-- Start Information supplied --

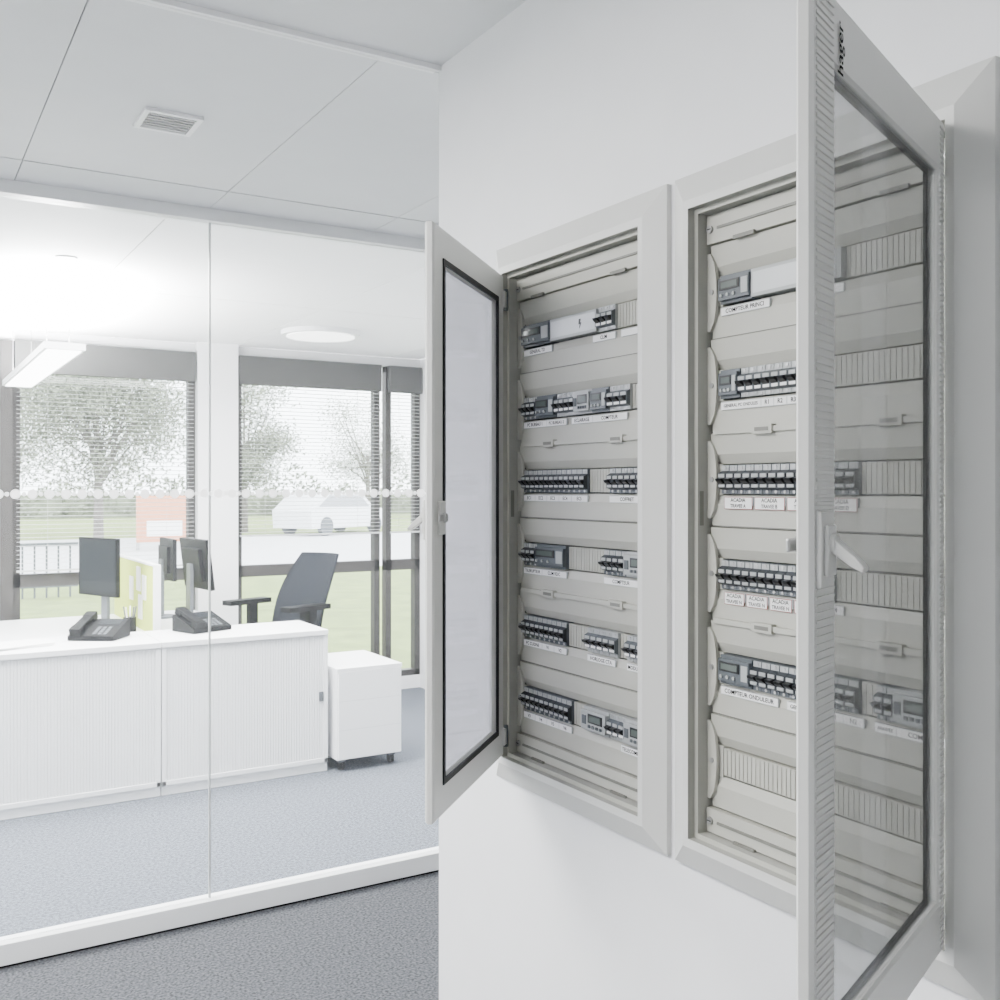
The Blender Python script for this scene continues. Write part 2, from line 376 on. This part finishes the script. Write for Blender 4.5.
def door(root,hx,hy,wdir,ndir,Wd=.436,GM=GSMOKE,sh=.056):
    M=Matrix(((wdir[0],ndir[0],0,hx),(wdir[1],ndir[1],0,hy),(0,0,1,0),(0,0,0,1)))
    Hb,Ht=z0+.001,z1-.001; st=.056; rt=.062; th=.016
    b=B()
    def ring(r1,r2,m):
        (a0,a1,c0,c1,x1),(d0,d1,e0,e1,x2)=r1,r2
        v=[(a0,x1,c0),(a1,x1,c0),(a1,x1,c1),(a0,x1,c1),(d0,x2,e0),(d1,x2,e0),(d1,x2,e1),(d0,x2,e1)]
        b.add(v,[(0,1,5,4),(1,2,6,5),(2,3,7,6),(3,0,4,7)],m,M)
    rr=[(.004,Wd-.004,Hb+.004,Ht-.004,-th/2),(0,Wd,Hb,Ht,-th/2+.003),(0,Wd,Hb,Ht,th/2-.004),(.003,Wd-.003,Hb+.003,Ht-.003,th/2),
        (sh-.003,Wd-st+.003,Hb+rt-.003,Ht-rt+.003,th/2),(sh,Wd-st,Hb+rt,Ht-rt,th/2-.003),(sh,Wd-st,Hb+rt,Ht-rt,th/2-.006),(sh-.008,Wd-st+.008,Hb+rt-.008,Ht-rt+.008,-th/2)]
    for i in range(len(rr)): ring(rr[i],rr[(i+1)%len(rr)],ENC)
    b.obj('door_frame',root)
    b=B(); b.box(sh-.003,Wd-st+.003,th/2-.0062,th/2-.0045,Hb+rt-.003,Ht-rt+.003,GM,M); b.obj('door_window',root)
    b=B()
    for (a,c,d,e) in ((sh-.010,Wd-st+.010,Hb+rt-.010,Hb+rt),(sh-.010,Wd-st+.010,Ht-rt,Ht-rt+.010),(sh-.010,sh,Hb+rt,Ht-rt),(Wd-st,Wd-st+.010,Hb+rt,Ht-rt)):
        b.box(a,c,-th/2-.0025,-th/2+.001,d,e,GASK,M)
    b.obj('door_gasket',root)
    b=B()
    z=Hb+.008
    while z<Ht-.010:
        b.prism([(th/2-.001,z),(th/2+.0014,z+.0008),(th/2+.0014,z+.0034),(th/2-.001,z+.0042)],Wd-.050,Wd-.006,'x',ENC,M)
        b.prism([(th/2-.001,z),(th/2+.0014,z+.0008),(th/2+.0014,z+.0034),(th/2-.001,z+.0042)],.006,.022,'x',ENC,M)
        z+=.0068
    b.obj('door_ribs',root)
    b=B(); zc=EYE-.050; o=th/2
    b.box(Wd-.040,Wd-.006,o,o+.005,zc-.036,zc+.030,ENC,M)
    b.box(Wd-.034,Wd-.012,o+.005,o+.009,zc-.026,zc+.018,ENC,M)
    b.cyl((Wd-.023,o+.007,zc+.002),.009,.006,'y',ENC,20,M=M)
    b.prism([(o+.006,zc+.006),(o+.010,zc+.008),(o+.030,zc-.009),(o+.038,zc-.018),(o+.036,zc-.022),(o+.026,zc-.017),(o+.006,zc-.003)],Wd-.031,Wd-.017,'x',ENC,M)
    b.box(Wd-.046,Wd-.020,-th/2-.006,-th/2,zc-.028,zc+.028,ENC,M)
    b.box(Wd-.030,Wd-.004,-th/2-.010,-th/2-.006,zc-.006,zc+.006,SCREW,M)
    b.cyl((Wd-.034,-th/2-.012,zc),.008,.008,'y',SCREW,16,M=M)
    b.obj('door_latch',root,bevel=.0015)
    b=B()
    for zz in (Hb+.04,Ht-.05):
        b.box(-.010,.014,-th/2-.006,th/2-.006,zz-.016,zz+.016,ENC,M)
        b.cyl((-.004,-th/2-.004,zz-.022),.0045,.044,'z',GREYP,12,M=M)
    b.obj('door_hinges',root)
    return M

c1=cabinet(*openings[0],L1,T1)
th1=math.radians(46.3)
door(c1,FX-.015,1.792,(-math.sin(th1),-math.cos(th1)),(-math.cos(th1),math.sin(th1)),GM=GSMOKE2,Wd=.447)
c2=cabinet(*openings[1],L2,T2,off=.032)
th2=math.radians(111.8); W2=.446
M2=door(c2,FX-.016,.770,(-math.sin(th2),math.cos(th2)),(-math.cos(th2),-math.sin(th2)),Wd=W2,sh=.024)
b=B()
Tm=M2@Matrix(((0,1,0,W2-.066),(0,0,1,.0097),(1,0,0,z1-.045),(0,0,0,1)))
b.text('hager',Tm,.022,TXT)
b.obj('door_mark',c2)
c3=cabinet(*openings[2],L2,T2,off=.032)
door(c3,FX-.006,.176,(0,1),(-1,0))

# ---------------------------------------------------------------- office credenza
def credenza(x0,x1,y0,y1,h,pull):
    r=empty('tambour_storage_cabinet')
    b=B()
    b.box(x0,x1,y0+.010,y1,.05,h-.03,WHITE); b.box(x0-.0,x1+.0,y0-.006,y1+.006,h-.028,h,WHITE)
    b.box(x0,x1,y0+.012,y1-.03,0,.05,WHITE)
    b.box(x0,x0+.022,y0,y0+.010,.05,h-.03,WHITE); b.box(x1-.022,x1,y0,y0+.010,.05,h-.03,WHITE)
    b.box(x0,x1,y0,y0+.010,.05,.075,WHITE)
    b.obj('carcass',r,bevel=.002)
    b=B(); x=x0+.026
    while x<x1-.030:
        b.prism([(x,y0+.011),(x+.002,y0+.006),(x+.0110,y0+.006),(x+.0130,y0+.011)],.078,h-.034,'z',WHITE); x+=.0145
    b.obj('tambour_slats',r)
    b=B(); xx=x1-.05 if pull>0 else x0+.04
    b.box(xx,xx+.022,y0-.003,y0+.008,h*.5,h*.5+.05,GREYP)
    b.obj('pulls',r)
credenza(.36,1.171,5.22,5.67,.775,-1)
credenza(1.176,2.06,5.22,5.67,.775,1)
credenza(-.52,.357,5.22,5.67,.775,-1)
r=empty('drawer_pedestal'); b=B()
b.box(2.09,2.47,5.16,5.68,.065,.545,WHITE); b.box(2.085,2.475,5.150,5.685,.545,.565,WHITE)
b.box(2.093,2.467,5.146,5.16,.072,.543,WHITE)
for k in (1,2): b.box(2.091,2.469,5.1455,5.15,.072+k*.157-.0006,.072+k*.157+.0006,LABG)
b.obj('body',r); b=B()
for x in (2.13,2.43):
    for y in (5.21,5.63):
        b.cyl((x-.012,y,.027),.027,.024,'x',BLK,16); b.box(x-.02,x+.02,y-.02,y+.02,.045,.066,GREYP)
b.obj('castors',r)

# desk
r=empty('office_desk'); b=B()
b.box(.15,1.76,5.75,6.93,.705,.73,WHITE)
for x in (.2,1.71):
    for y in (5.8,6.88): b.box(x-.025,x+.025,y-.025,y+.025,0,.705,WHITE)
b.box(.2,1.7,5.83,5.85,.62,.705,WHITE); b.obj('top_and_legs',r,bevel=.002)
b=B(); b.box(1.255,1.285,5.76,6.9,.731,1.115,GREEN); b.box(1.25,1.29,5.755,6.905,1.115,1.125,WHITE); b.box(1.25,1.29,5.752,5.764,.731,1.12,WHITE)
for k,(yy,zz) in enumerate(((5.95,.98),(6.1,1.02),(6.05,.86),(6.3,.95))): b.box(1.249,1.2545,yy,yy+.10,zz-.07,zz+.07,LBL)
b.obj('desk_divider')
def monitor(x,y,rot,zc=1.09,w=.48,h=.33,tilt=0):
    M=Matrix.Translation((x,y,0))@Matrix.Rotation(rot,4,'Z')
    b=B()
    T=M@Matrix.Translation((0,0,zc))@Matrix.Rotation(tilt,4,'X')@Matrix.Translation((0,0,-zc))
    b.box(-w/2,w/2,-.012,.012,zc-h/2,zc+h/2,MON,T); b.box(-w/2+.012,w/2-.012,-.0135,-.012,zc-h/2+.02,zc+h/2-.012,SCREEN,T)
    b.box(-w*.32,w*.32,.012,.035,zc-h*.32,zc+h*.32,MON,T)
    b.box(-.03,.03,.03,.05,.75,zc,GREYP,M); b.cyl((0,.04,.731),.09,.012,'z',GREYP,24,M=M)
    b.obj('computer_monitor',bevel=.002)
monitor(1.03,6.12,math.radians(-68),zc=1.10,h=.33,w=.38); monitor(1.54,5.96,math.radians(96),zc=1.11,h=.29,w=.42,tilt=-.12); monitor(1.52,6.58,math.radians(90),zc=1.10,h=.26,w=.36)
def phone(x,y,z,rot):
    M=Matrix.Translation((x,y,z))@Matrix.Rotation(rot,4,'Z'); b=B()
    b.prism([(-.10,.001),(.10,.001),(.10,.085),(.085,.09),(-.10,.025)],-.12,.12,'x',MON,M)
    T=M@Matrix.Translation((0,0,.057))@Matrix.Rotation(math.radians(19.3),4,'X')
    b.box(-.02,.10,.02,.085,.002,.006,SCREEN,T)
    for i in range(3):
        for j in range(4): b.box(.0+i*.028,.018+i*.028,-.085+j*.022,-.071+j*.022,.002,.007,GREYP,T)
    b.box(-.105,-.055,-.10,.10,.020,.038,MON,T); b.box(-.108,-.052,-.105,-.055,.002,.040,MON,T); b.box(-.108,-.052,.055,.105,.002,.040,MON,T)
    b.obj('desk_phone',bevel=.003)
phone(.93,5.52,.776,math.radians(-35)); phone(1.46,5.54,.776,math.radians(20))
b=B()
M=Matrix.Translation((.52,5.45,.776))@Matrix.Rotation(.2,4,'Z')
for k in range(4): b.box(-.15+.004*k,.15+.003*k,-.105,.105,.003*k,.003*k+.0025,LBL,M@Matrix.Rotation(.05*k,4,'Z'))
b.obj('paper_stack')
b=B()
b.cyl((1.15,5.88,.731),.035,.10,'z',MON,18)
for k in range(5):
    b.tube((1.15+.01*math.cos(k*1.3),5.88+.01*math.sin(k*1.3),.75),(1.15+.035*math.cos(k*1.3),5.88+.035*math.sin(k*1.3),.89),.004,LBL if k%2 else GREYP)
b.obj('pen_cup')

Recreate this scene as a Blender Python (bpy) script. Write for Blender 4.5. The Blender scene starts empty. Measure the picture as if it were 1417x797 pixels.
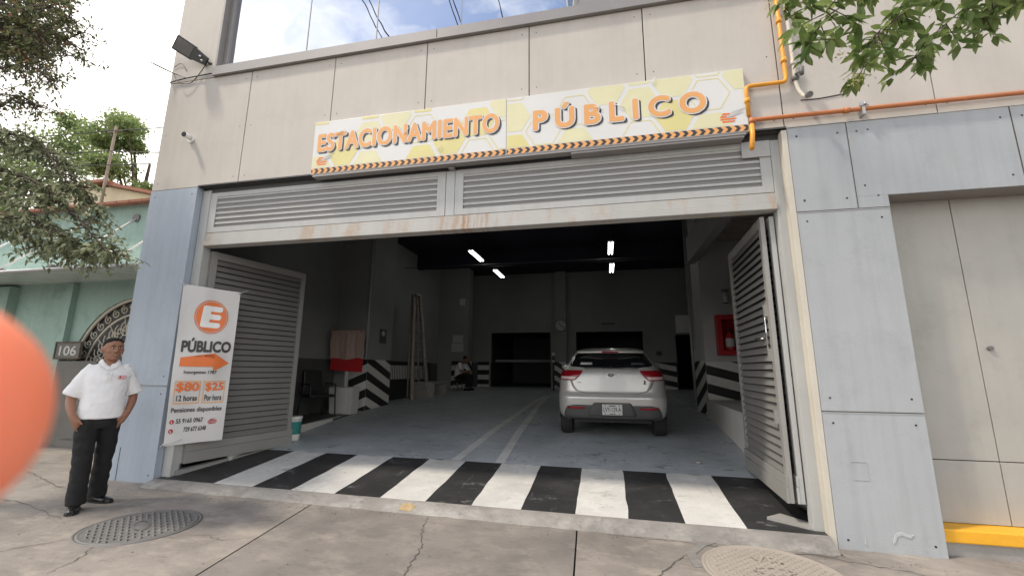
import bpy, bmesh, math, random
from mathutils import Vector, Matrix, noise
R = math.radians
rnd = random.Random(7)
scn = bpy.context.scene
COL = scn.collection

# ---------------------------------------------------------------- camera
CAM = Vector((0, -4.54, 1.40)); YAW, PITCH, ROLL = -.2125, .1885, .0067
fw = Vector((math.sin(YAW)*math.cos(PITCH), math.cos(YAW)*math.cos(PITCH), math.sin(PITCH)))
rt0 = Vector((math.cos(YAW), -math.sin(YAW), 0)); up0 = rt0.cross(fw)
rt = rt0*math.cos(ROLL)+up0*math.sin(ROLL); up = up0*math.cos(ROLL)-rt0*math.sin(ROLL)
cd = bpy.data.cameras.new('camera'); cam = bpy.data.objects.new('camera', cd); COL.objects.link(cam)
cam.matrix_world = Matrix(((rt.x, up.x, -fw.x, CAM.x), (rt.y, up.y, -fw.y, CAM.y), (rt.z, up.z, -fw.z, CAM.z), (0, 0, 0, 1)))
cd.sensor_width = 36; cd.sensor_fit = 'HORIZONTAL'; cd.lens = 591/1417*36
cd.clip_start = .005; cd.clip_end = 2000
cd.dof.use_dof = True; cd.dof.focus_distance = 6; cd.dof.aperture_fstop = 11
scn.camera = cam
def at(px, py, d):
    'point of the photograph (1417 x 797 pixels) at depth d metres'
    return CAM + (fw + rt*((px-708.5)/591) - up*((py-398.5)/591))*d

# ---------------------------------------------------------------- sky and sun
SUN_EL, SUN_AZ = R(58), R(242)        # azimuth clockwise from +y
w = bpy.data.worlds.new('World'); scn.world = w; w.use_nodes = True
nt = w.node_tree; nt.nodes.clear()
def N(nt, typ, **kw):
    n = nt.nodes.new(typ)
    for k, v in kw.items():
        if k[0] == '_': setattr(n, k[1:], v)
        else: n.inputs[k.replace('__', ' ')].default_value = v
    return n
sky = N(nt, 'ShaderNodeTexSky', _sky_type='NISHITA', _sun_disc=False, _sun_elevation=SUN_EL, _sun_rotation=SUN_AZ, _dust_density=1.0, _air_density=1.0)
tc = N(nt, 'ShaderNodeTexCoord')
mp = N(nt, 'ShaderNodeMapping'); mp.inputs['Scale'].default_value = (1, 1, 1.9)
ns = N(nt, 'ShaderNodeTexNoise', Scale=2.3, Detail=9, Roughness=.58, Distortion=.25)
rp = N(nt, 'ShaderNodeValToRGB'); rp.color_ramp.elements[0].position = .45; rp.color_ramp.elements[1].position = .64
sep = N(nt, 'ShaderNodeSeparateXYZ')
ry = N(nt, 'ShaderNodeMapRange'); ry.inputs[1].default_value = -.15; ry.inputs[2].default_value = .45   # the white haze bank behind the building
rz = N(nt, 'ShaderNodeMapRange'); rz.inputs[1].default_value = .30; rz.inputs[2].default_value = .60; rz.inputs[3].default_value = .85; rz.inputs[4].default_value = 0
mxh = N(nt, 'ShaderNodeMath', _operation='MAXIMUM')
mixc = N(nt, 'ShaderNodeMixRGB'); mixc.inputs[2].default_value = (9.0, 8.8, 8.5, 1)      # clouds
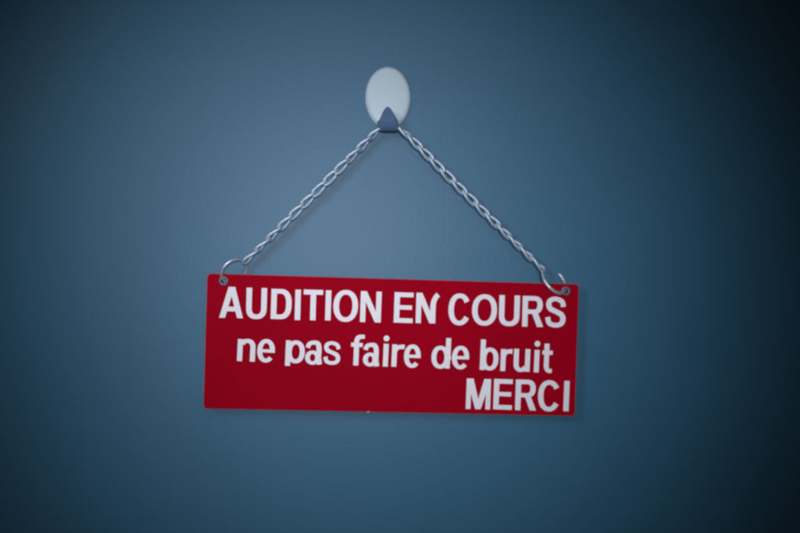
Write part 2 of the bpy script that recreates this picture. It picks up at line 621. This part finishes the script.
def at(sv):
    sv = max(0.0, min(TOTAL, sv))
    for i in range(len(cum) - 1):
        if cum[i + 1] >= sv:
            f = (sv - cum[i]) / (cum[i + 1] - cum[i])
            return dense[i].lerp(dense[i + 1], f)
    return dense[-1]


NL = round(TOTAL / (10.6 * MM))
PITCH_L = TOTAL / NL
LX = PITCH_L / 2 / MM + WIRE             # half length of the wire's centre line
WY = 2.2
pts = []
n = 44
for k in range(n):
    a = 2 * math.pi * k / n
    c, s_ = math.cos(a), math.sin(a)
    kk = (abs(c) ** 2.5 + abs(s_) ** 2.5) ** (-1 / 2.5)
    x, y = LX * kk * c, WY * kk * s_
    th = math.radians(42) * (x / LX)
    pts.append(Vector((x, y * math.cos(th), y * math.sin(th))) * MM)
link_bm = tube_bm(pts, WIRE * MM, seg=12)
chain = thing("chain", "slender zinc chain of twisted links draped over the hook and holding up the red sign", "chain",
              at(TOTAL * 0.5) + Vector((0, 0, -0.004)))
first = None


def roll(i):
    f = i / (NL - 1)
    keys = [(0.0, 74), (0.05, 66), (0.12, 46), (0.19, 34), (0.27, 24), (0.33, 38), (0.39, 60), (0.46, 82), (0.5, 100), (0.55, 138),
            (0.62, 152), (0.72, 158), (0.8, 150), (0.87, 132), (0.94, 116), (1.0, 106)]
    for (a, x), (b, y) in zip(keys, keys[1:]):
        if f <= b:
            return math.radians(x + (y - x) * (f - a) / (b - a))
    return math.radians(keys[-1][1])


for i in range(NL):
    a, b = at(i * PITCH_L), at((i + 1) * PITCH_L)
    x = (b - a).normalized()
    yv = Vector((0, -1, 0))
    lat = yv.cross(x).normalized()
    nr = x.cross(lat).normalized()
    r = roll(i) + random.uniform(-.18, .18)
    l2 = lat * math.cos(r) + nr * math.sin(r)
    n2 = nr * math.cos(r) - lat * math.sin(r)
    R = Matrix((x, l2, n2)).transposed().to_4x4()
    if first is None:
        o = first = from_bm("link", link_bm, M_ZINC, chain)
    else:
        o = first.copy()
        COL.objects.link(o)
        o.parent = chain
    o.matrix_local = Matrix.Translation((a + b) / 2 - chain.location) @ R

-- End Information supplied --

Goal:
Give the number of lines in the entries above that include the string "Python". No other output is expected.

Answer below:
2